Alice has an “aggregation point” account as described in my repo linked above. Bob has a “status point” account where he sends his outgoing status messages. Alice creates a “generator point” account and configures it to build SURBs going from Bob’s “status point” account to her “aggregation point” account and send them to Bob’s “status point” account.

We identify accounts by encrypting the account identifier to the point using roughly universal reencryption. In this way, the “generator point” can rerandomize the encryption of the account information. We cannot afaik hide the number of subscribers from the “status point”.

What does this give us?

An online user can send more SURBs to a “status point” thus picking up extrac status updates, but an offline user only recieved updates for SURBs issued by their “generator point”, so the number of updates is capped at some fixed number per time interval.

A “generator point” knows some status updates pass from a given “status point” to a given “aggregation point”, but not the accounts. An honest “generator point” does not know when its SURBs get used, but a dishonest one could replace SURBs to learn this.1 At present, I think the only attack vector here would be deanonymizing your subscribers aggregations point, so that you can knock them offline or learn their incoming message pattern.

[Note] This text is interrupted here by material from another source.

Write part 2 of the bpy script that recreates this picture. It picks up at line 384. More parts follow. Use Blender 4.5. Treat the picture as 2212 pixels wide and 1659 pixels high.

We could accept these attacks, use different “aggregation points” for status updates, and document that status update have a weaker threat model, which holds anyways since the “status point” knows the number of subscribers.

1 As an aside, we could prove correct SURB construction with SNARKs or STARKs, but SNARKs are too slow and STARKs are too big. We could rotate “generator points” easily enough, which helps. We could send cover traffic with the resulting SURBs but that sounds expensive too. Instead, we could detect bad “generator points” if clients occasionally query the SURBs their “generator points” provided to other’s “status point”. If “generator points” are staked, then bad ones could be slashed, but this makes them a service that requires rewards and I dislike making privacy crypto-economic.